On that same note, Jessica Lange also a beautiful woman has impressed me in the past by not getting any (or little) work done. Not anymore. I don’t understand a woman thinking that youth is represented by a tightly pulled eye and cheek area. There are levels on the plain of a face, people! You aren’t meant to have a flat face! You look weird! Especially, when they had to put makeup on you to look your age! Ridiculous!
Everyone, including the Emmy committee, can tell you about the amazing acting in this film. I am choosing to talk about the set. In both the documentary and the new film, the mansion these two women occupied was a living, breathing character. It began its journey as a loved show place, with acres of beach front property and a gorgeous garden. It was situated in the affluent community of East Hampton/ Suffolk County, with neighbors like Nora Ephron! To be Nora and to glance out your window and see that dilapidated ghost house and not get outraged and want to tear it down, is amazing. It fell into disrepair for over 20 years before someone tried to get them out and the home condemned. Rumor has it that the whistle blower was Eddie’s own son. The trust was gone and he wanted them out and moved to Florida. Edith wouldn’t sell. After all of the hubbub with Jackie Kennedy and her public slap on the wrist for letting her family fall into ruin like that, he would reluctantly pay all of the back property taxes on the place.
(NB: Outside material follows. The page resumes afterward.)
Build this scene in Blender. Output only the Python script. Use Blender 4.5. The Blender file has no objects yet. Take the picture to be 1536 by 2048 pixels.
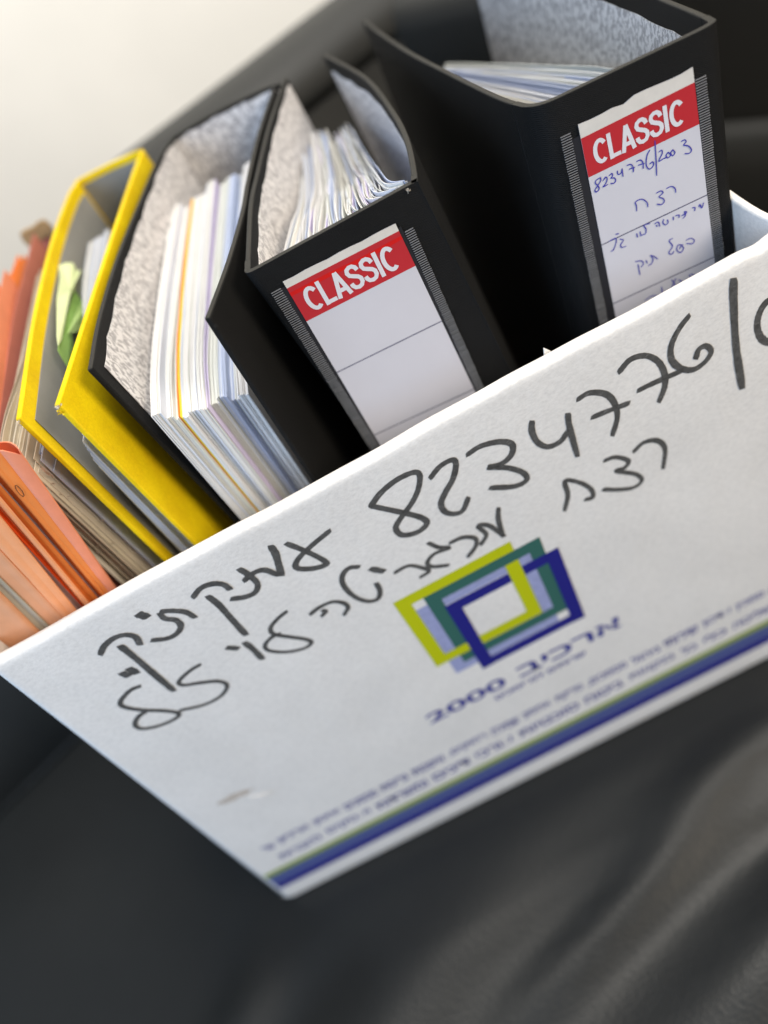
import bpy, bmesh, math, random
from mathutils import Matrix, Vector, noise
random.seed(7)
scn = bpy.context.scene
COL = scn.collection
H = 0.547                       # camera height above the seat, metres

# ------------------------------------------------------------------ camera
RM = ((0.8788, 0.4726, 0.0667), (-0.2793, 0.6225, -0.7311), (-0.3870, 0.6239, 0.6790))
FP, CX, CY = 1538.0, 768.0, 1024.0
cam_d = bpy.data.cameras.new('camera')
cam = bpy.data.objects.new('camera', cam_d)
COL.objects.link(cam)
m3 = Matrix(RM)
q = m3.to_quaternion(); q.normalize()
cam.matrix_world = Matrix.Translation((0, 0, H)) @ q.to_matrix().to_4x4()
cam_d.sensor_fit = 'VERTICAL'
cam_d.sensor_height = 36.0
cam_d.lens = FP / 2048 * 36.0
cam_d.clip_start = 0.01
cam_d.clip_end = 50
cam_d.dof.use_dof = True
cam_d.dof.focus_distance = 0.330
cam_d.dof.aperture_fstop = 2.9
scn.camera = cam

# ------------------------------------------------------------------ light
world = bpy.data.worlds.new('World')
scn.world = world
world.use_nodes = True
bg = world.node_tree.nodes['Background']
bg.inputs[0].default_value = (0.82, 0.88, 1.0, 1)
bg.inputs[1].default_value = 0.22


def area(name, loc, target, size, power, col):
    d = bpy.data.lights.new(name, 'AREA')
    d.shape = 'RECTANGLE'; d.size, d.size_y = size
    d.energy = power; d.color = col
    o = bpy.data.objects.new(name, d)
    COL.objects.link(o)
    o.location = loc
    o.rotation_euler = (Vector(target) - Vector(loc)).to_track_quat('-Z', 'Y').to_euler()
    return o


area('window_light', (-1.15, -0.45, 0.85), (-.1, 0.3, 0.3), (.9, .9), 19.5, (0.56, 0.745, 1.0))
area('ceiling_light', (0.45, 0.75, 2.0), (0, 0.35, 0.3), (1.0, 0.8), 43, (1.0, 0.945, 0.86))
area('added_wall_fill', (-.1, 1.45, 1.35), (-.1, 2.3, .62), (2.2, .5), 23, (1.0, 0.985, 0.95))  # unseen fill light, added to brighten the back wall
area('lamp_light', (.95, -0.55, 1.05), (0.15, 0.26, 0.3), (0.6, 0.6), 18, (1.0, 0.86, 0.68))
scn.view_settings.view_transform = 'Standard'
scn.view_settings.look = 'None'
scn.view_settings.exposure = 0
scn.cycles.use_denoising = True


# ------------------------------------------------------------------ survey: where a sight line meets a real plane
def S(u, v, ax, val):
    """photo pixel -> world point on plane x|y|z = val (val of z measured from the camera, as y and x)."""
    c = (u - CX, CY - v, -FP)
    r = [sum(RM[i][k] * c[k] for k in range(3)) for i in range(3)]
    k = val / r['xyz'.index(ax)]
    return Vector((r[0] * k, r[1] * k, r[2] * k + H))


# ------------------------------------------------------------------ helpers
def link(o, parent=None, **kw):
    COL.objects.link(o)
    if parent: o.parent = parent
    for k, v in kw.items(): o[k] = v
    return o


def thing(name, label, cat, loc=(0, 0, 0), group=None):
    o = bpy.data.objects.new(name, None)
    o.empty_display_size = 0.02
    o.location = loc
    link(o)
    o['label'] = label; o['category'] = cat
    if group: o['group'] = group
    return o


def mesh(name, verts, faces, mat, parent=None, smooth=True, bevel=0, seg=2, auto=40, **kw):
    me = bpy.data.meshes.new(name)
    off = parent_off(parent)
    me.from_pydata([Vector(v) - off for v in verts], [], faces)
    me.validate()
    bm = bmesh.new(); bm.from_mesh(me)
    bmesh.ops.recalc_face_normals(bm, faces=bm.faces)
    bm.to_mesh(me); bm.free()
    if isinstance(mat, (list, tuple)):
        for m in mat: me.materials.append(m)
    else:
        me.materials.append(mat)
    if smooth:
        me.shade_smooth()
        me.set_sharp_from_angle(angle=math.radians(auto))
    o = bpy.data.objects.new(name, me)
    link(o, parent, **kw)
    if bevel:
        b = o.modifiers.new('bevel', 'BEVEL')
        b.width = bevel; b.segments = seg; b.limit_method = 'ANGLE'; b.angle_limit = math.radians(45)
        b.harden_normals = False
    return o


def parent_off(p):
    off = Vector((0, 0, 0))
    while p is not None:
        off += p.location; p = p.parent
    return off


def catmull(pts, n=8):
    pts = [Vector(p) for p in pts]
    if len(pts) < 3:
        return [pts[0].lerp(pts[-1], i / n) for i in range(n + 1)]
    P = [pts[0] * 2 - pts[1]] + pts + [pts[-1] * 2 - pts[-2]]
    out = []
    for i in range(1, len(P) - 2):
        a, b, c, d = P[i - 1:i + 3]
        for k in range(n):
            t = k / n
            out.append(0.5 * ((2 * b) + (c - a) * t + (2 * a - 5 * b + 4 * c - d) * t * t + (3 * b - a - 3 * c + d) * t ** 3))
    out.append(pts[-1])
    return out


def normals2(path):
    ns = []
    for i in range(len(path)):
        a = path[max(0, i - 1)]; b = path[min(len(path) - 1, i + 1)]
        d = Vector((b[0] - a[0], b[1] - a[1])); d.normalize() if d.length > 0 else None
        ns.append(Vector((-d.y, d.x, 0)))
    return ns


def slab_data(top, bot, t, rows=1, jit=None):
    """upright sheet of thickness t swept along a plan path; t>0 grows to the left of the path."""
    nt, nb = normals2(top), normals2(bot)
    V, F = [], []
    n = len(top)
    R = rows + 1
    for r in range(R):
        k = r / rows
        for i in range(n):
            p = top[i].lerp(bot[i], k); nn = nt[i].lerp(nb[i], k)
            if jit: p = p + jit(i / (n - 1), k)
            V.append(p); V.append(p + nn * t)
    idx = lambda r, i, s: (r * n + i) * 2 + s
    for r in range(R - 1):
        for i in range(n - 1):
            F.append((idx(r, i, 0), idx(r, i + 1, 0), idx(r + 1, i + 1, 0), idx(r + 1, i, 0)))
            F.append((idx(r, i, 1), idx(r + 1, i, 1), idx(r + 1, i + 1, 1), idx(r, i + 1, 1)))
        F.append((idx(r, 0, 0), idx(r + 1, 0, 0), idx(r + 1, 0, 1), idx(r, 0, 1)))
        F.append((idx(r, n - 1, 0), idx(r, n - 1, 1), idx(r + 1, n - 1, 1), idx(r + 1, n - 1, 0)))
    for i in range(n - 1):
        F.append((idx(0, i, 0), idx(0, i, 1), idx(0, i + 1, 1), idx(0, i + 1, 0)))
        F.append((idx(R - 1, i, 0), idx(R - 1, i + 1, 0), idx(R - 1, i + 1, 1), idx(R - 1, i, 1)))
    return V, F


def slab(name, top, bot, t, mat, parent=None, bevel=0, rows=1, jit=None, **kw):
    V, F = slab_data(top, bot, t, rows, jit)
    if mat is CLOTHK:                       # worn top edge, with light from above painted in as paler cloth
        o = mesh(name, V, F, [CLOTHK, CLOTHKE], parent, bevel=bevel, **kw)
        n = len(top)
        for pg in o.data.polygons:
            if len(pg.vertices) == 4 and all(v < 2 * n for v in pg.vertices): pg.material_index = 1
        return o
    return mesh(name, V, F, mat, parent, bevel=bevel, **kw)


# ------------------------------------------------------------------ materials
def newmat(name):
    m = bpy.data.materials.new(name); m.use_nodes = True
    nt = m.node_tree
    return m, nt, nt.nodes['Principled BSDF'], nt.nodes, nt.links


def coords(N, L, scale=(1, 1, 1), kind='Object', rot=(0, 0, 0)):
    tc = N.new('ShaderNodeTexCoord'); mp = N.new('ShaderNodeMapping')
    mp.inputs['Scale'].default_value = scale; mp.inputs['Rotation'].default_value = rot
    L.new(tc.outputs[kind], mp.inputs[0])
    return mp.outputs[0]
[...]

20 years of filth and trash and disrepair. The ladies lived off of $150-$300 dollars a month. There were large stretches of time when there was no heat or running water. The roof had caved in, the garden had overgrown the home and the windows were cracked. But inside was the worst, there was peeling wallpaper, rotting floor boards, mold from water damage. The house cried out in pain everywhere you looked. Seeing it in the documentary, I had to turn it off.

Raccoons were living in the attic. Little Edie would go up there and lay out bags of bread. Most of the time the mother and daughter lived in one room…they cooked there, they slept there, they spent all of their time there. Did they ever take out the trash? It cost money, money they didn’t have, to take the trash away. 1000 bags of trash would be removed when Jackie paid to get the place up to code.

On screen you can even smell the mansion. Feral cats were everywhere. There were no liter boxes. The new owners say, when it rains you can still smell cat urine. There were over 50 cat carcasses left in the house when they bought it. The house was bought AS IS, for $220,000 in the 80’s, about two years after Edith Beale died. Little Edie would dance out of the house singing, “It only needs a coat of paint.” Amazingly, they didn’t tear it down; it was the one stipulation in the contract to buy the house. And the new owners didn’t want to tear it down. They could see the original bones and the craftsmanship under the dirt and grime and filth. They restored the home to its previous splendor. It is open for charity events and weddings. Crazy, huh?